EFCC insiders revealed that Isa and several former refinery managing directors are under investigation for alleged abuse of office, embezzlement, and collusion with contractors. Among those reportedly under scrutiny are former PHRC MDs Ahmed Adamu Dikko and Ibrahim Monday Onoja, as well as the current MD of Warri Refinery, Tunde Bakare.
These developments have cast serious doubt on the integrity of NNPCL’s multi-billion-dollar refinery rehabilitation programme. Despite billions spent—$1.5 billion on Port Harcourt, $740 million on Kaduna, and $657 million on Warri—none of the facilities are currently in full operation.
Marketers Demand Accountability Amid Diesel Price Spike
The shutdown and alleged corruption are not the only problems causing unrest. Independent petroleum marketers in Port Harcourt have expressed anger over sudden, sharp increases in diesel prices at the refinery.
Within just one week, the refinery reportedly raised its diesel price from ₦930 to ₦980, and then again to ₦1,130 per litre. Marketers allege that they were asked to pay the difference even after making earlier payments at lower prices, prompting protests outside the refinery premises on Tuesday.
“You must honour the ₦980/litre rate. We cannot keep absorbing the cost of arbitrary changes,” one protester demanded.
The marketers, members of the Independent Petroleum Marketers Association of Nigeria (IPMAN), insisted that NNPCL and its private partner Oando must either load their trucks based on previous payments or refund their money.

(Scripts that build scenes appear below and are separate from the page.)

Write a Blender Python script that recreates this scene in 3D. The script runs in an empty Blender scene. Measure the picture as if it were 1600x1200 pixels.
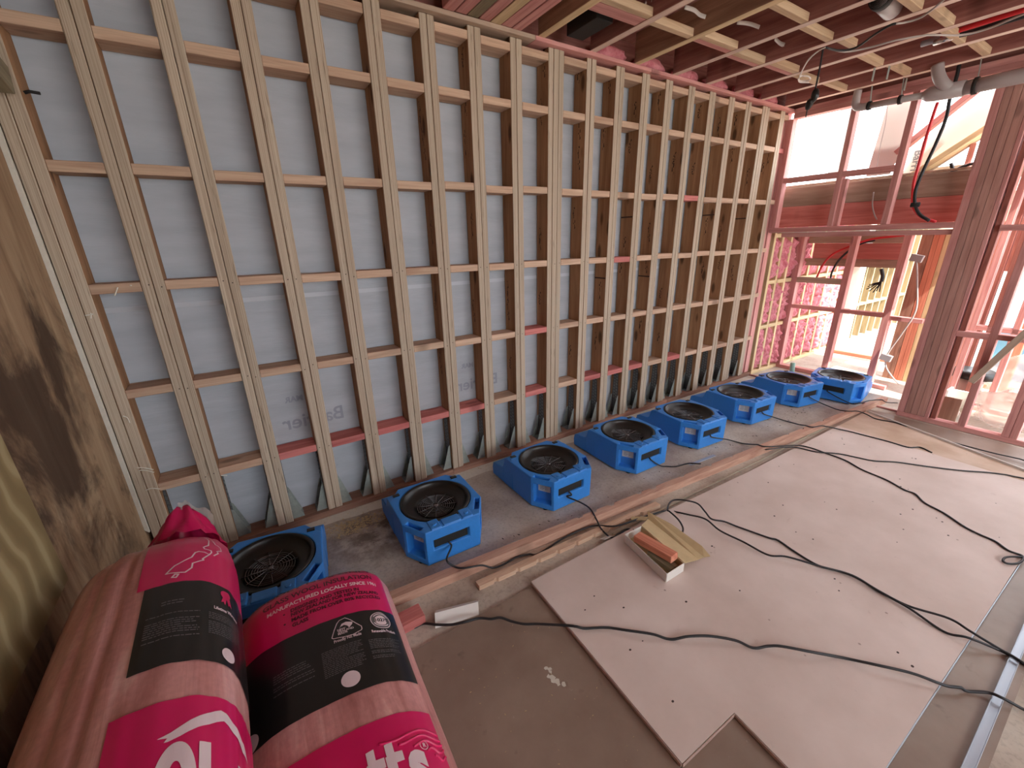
import bpy, bmesh, math, random, json
from mathutils import Vector, Matrix, noise
random.seed(7)
SC = bpy.context.scene
COL = SC.collection
# ------------------------------------------------------------------ camera
cam_d = bpy.data.cameras.new('camera'); cam = bpy.data.objects.new('camera', cam_d); COL.objects.link(cam)
cam_d.sensor_fit = 'HORIZONTAL'; cam_d.sensor_width = 36.0; cam_d.lens = 648.98 / 1600 * 36
cam_d.clip_start = 0.02; cam_d.clip_end = 200
R_ = ((0.83924237, -0.54335865, -0.02082346), (-0.19487561, -0.26480125, -0.94440658), (0.50763741, 0.79664401, -0.32811978))
cam.matrix_world = Matrix(((R_[0][0], -R_[1][0], -R_[2][0], 0.58037), (R_[0][1], -R_[1][1], -R_[2][1], -2.67349),
                           (R_[0][2], -R_[1][2], -R_[2][2], 1.74043), (0, 0, 0, 1)))
SC.camera = cam
# ------------------------------------------------------------------ daylight
world = bpy.data.worlds.new('world'); SC.world = world; world.use_nodes = True
bg = world.node_tree.nodes['Background']; bg.inputs[0].default_value = (0.88, 0.95, 1.0, 1); bg.inputs[1].default_value = 6.0
sun_d = bpy.data.lights.new('sun', 'SUN'); sun_d.energy = 10.0; sun_d.angle = 0.01; sun_d.color = (1.0, 0.94, 0.85)
sun = bpy.data.objects.new('sun', sun_d); COL.objects.link(sun)
sun.rotation_euler = Vector((0.12, 0.55, -0.83)).to_track_quat('-Z', 'Y').to_euler()
SC.view_settings.view_transform = 'Standard'; SC.view_settings.look = 'None'
SC.view_settings.exposure = 0.35; SC.view_settings.gamma = 1.0; SC.view_settings.use_curve_mapping = False

# ------------------------------------------------------------------ helpers
def worldmat(o):
    m = o.matrix_basis.copy()
    if o.parent: m = worldmat(o.parent) @ o.matrix_parent_inverse @ m
    return m
def setparent(o, p):
    if p is not None:
        o.parent = p; o.matrix_parent_inverse = worldmat(p).inverted()
    return o
def link(name, me, mat=None, parent=None):
    o = bpy.data.objects.new(name, me); COL.objects.link(o)
    if mat is not None and me is not None and not me.materials: me.materials.append(mat)
    return setparent(o, parent)
def mesh(name, verts, faces, mat=None, parent=None, smooth=False, fix=True):
    me = bpy.data.meshes.new(name); me.from_pydata([tuple(v) for v in verts], [], faces)
    if fix:
        bm = bmesh.new(); bm.from_mesh(me); bmesh.ops.recalc_face_normals(bm, faces=bm.faces); bm.to_mesh(me); bm.free()
    if smooth:
        for p in me.polygons: p.use_smooth = True
    return link(name, me, mat, parent)
def bmobj(name, bm, mat, parent=None, smooth=False):
    me = bpy.data.meshes.new(name); bmesh.ops.recalc_face_normals(bm, faces=bm.faces); bm.to_mesh(me); bm.free()
    if smooth:
        for p in me.polygons: p.use_smooth = True
    return link(name, me, mat, parent)
def tag(o, label=None, cat=None, group=None, kind=None):
    if label: o['label'] = label
    if cat: o['category'] = cat
    if group: o['group'] = group
    if kind: o['kind'] = kind
    return o
def thing(name, label, cat, loc=(0, 0, 0), rz=0.0, group=None):
    o = bpy.data.objects.new(name, None); COL.objects.link(o); o.empty_display_size = .1
    o.location = loc; o.rotation_euler = (0, 0, rz)
    return tag(o, label, cat, group)
def copy_tree(o, parent=None):
    c = o.copy(); COL.objects.link(c)
    if parent: c.parent = parent
    for ch in list(o.children): copy_tree(ch, c)
    return c
BOXC = {}
def box_verts(L, w, h, c):
    V = []; idx = {}
    for sx in (-1, 1):
        for sy in (-1, 1):
            for sz in (-1, 1):
                x, y, z = sx * L / 2, sy * w / 2, sz * h / 2
                idx[(sx, sy, sz)] = len(V)
                V += [(x, y - sy * c, z - sz * c), (x - sx * c, y, z - sz * c), (x - sx * c, y - sy * c, z)]
    F = []; I = idx; s = (-1, 1)
    for a in s:
        F.append([I[(a, -1, -1)], I[(a, 1, -1)], I[(a, 1, 1)], I[(a, -1, 1)]])
        F.append([I[(-1, a, -1)] + 1, I[(1, a, -1)] + 1, I[(1, a, 1)] + 1, I[(-1, a, 1)] + 1])
        F.append([I[(-1, -1, a)] + 2, I[(1, -1, a)] + 2, I[(1, 1, a)] + 2, I[(-1, 1, a)] + 2])
        for b in s:
            F.append([I[(a, b, -1)], I[(a, b, 1)], I[(a, b, 1)] + 1, I[(a, b, -1)] + 1])
            F.append([I[(a, -1, b)], I[(a, 1, b)], I[(a, 1, b)] + 2, I[(a, -1, b)] + 2])
            F.append([I[(-1, a, b)] + 1, I[(1, a, b)] + 1, I[(1, a, b)] + 2, I[(-1, a, b)] + 2])
            for d in s: F.append([I[(a, b, d)], I[(a, b, d)] + 1, I[(a, b, d)] + 2])
    return V, F
def box_mesh(L, w, h, mat, c=.0022):
    c = min(c, L / 4, w / 4, h / 4)
    k = (round(L, 3), round(w, 3), round(h, 3), mat.name)
    if k not in BOXC:
        V, F = box_verts(L, w, h, c)
        me = bpy.data.meshes.new('board'); me.from_pydata(V, [], F)
        bm = bmesh.new(); bm.from_mesh(me); bmesh.ops.recalc_face_normals(bm, faces=bm.faces); bm.to_mesh(me); bm.free()
        me.materials.append(mat); BOXC[k] = me
    return BOXC[k]
AX = {'x': Matrix.Identity(4), 'y': Matrix.Rotation(math.pi / 2, 4, 'Z'), 'z': Matrix.Rotation(-math.pi / 2, 4, 'Y')}
def bx(name, mat, x0, x1, y0, y1, z0, z1, axis='x', parent=None, c=.0022):
    d = (x1 - x0, y1 - y0, z1 - z0)
    L, w, h = {'x': (d[0], d[1], d[2]), 'y': (d[1], d[0], d[2]), 'z': (d[2], d[1], d[0])}[axis]
    o = bpy.data.objects.new(name, box_mesh(L, w, h, mat, c)); COL.objects.link(o)
    o.matrix_basis = Matrix.Translation(((x0 + x1) / 2, (y0 + y1) / 2, (z0 + z1) / 2)) @ AX[axis]
    return setparent(o, parent)
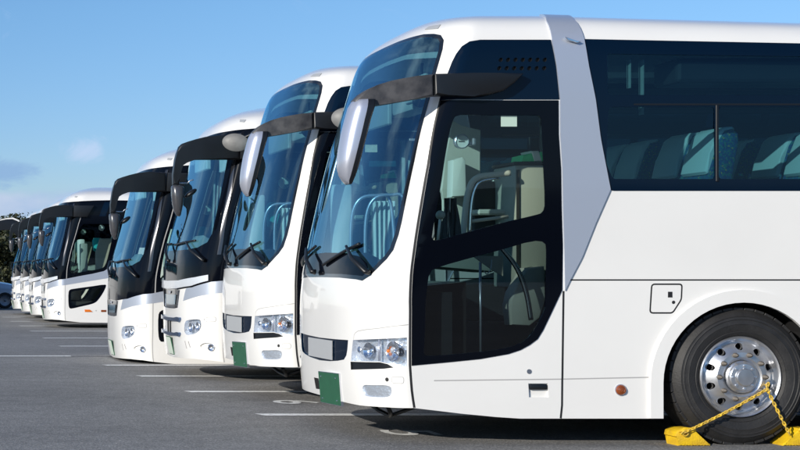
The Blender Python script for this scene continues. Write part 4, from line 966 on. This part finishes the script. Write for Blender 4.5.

Senior officials at the refinery urged calm, assuring the marketers that the matter had been escalated to NNPCL headquarters in Abuja for resolution.
Calls for Privatisation Intensify
The latest series of events has reignited calls from the Organised Private Sector and oil sector stakeholders for the complete privatisation of Nigeria’s state-run refineries. Critics argue that public management of these facilities has consistently failed, resulting in financial waste, operational inefficiency, and recurring scandals.
“The Port Harcourt refinery has now become a symbol of mismanagement,” said one industry observer. “Billions have been sunk, promises made and broken, and the outcome is zero.”
This sentiment is shared by the Petroleum Products Retail Outlet Owners Association of Nigeria (PETROAN), which has questioned the rationale behind the maintenance exercise, arguing that the facility lacks a functioning Premium Motor Spirit (PMS) blending unit. According to the group, any refinery operation without this unit is incomplete and cannot meet local fuel needs.
A Legacy of Missed Opportunities
The Port Harcourt refinery, commissioned in 1965, has long been a critical asset in Nigeria’s energy landscape. But in recent decades, it has been more a liability than a lifeline, plagued by extended shutdowns, mismanagement, and rehabilitation efforts that yield little to no sustainable output.
With the latest maintenance delay now stretching into its second month, many Nigerians are asking: was the refinery ever truly operational? Or was the November 2024 reopening just another political announcement lacking substance?
Until NNPCL provides clarity, and the EFCC completes its investigations, the future of the Port Harcourt refinery—and public confidence in the government’s handling of Nigeria’s energy infrastructure—remains uncertain.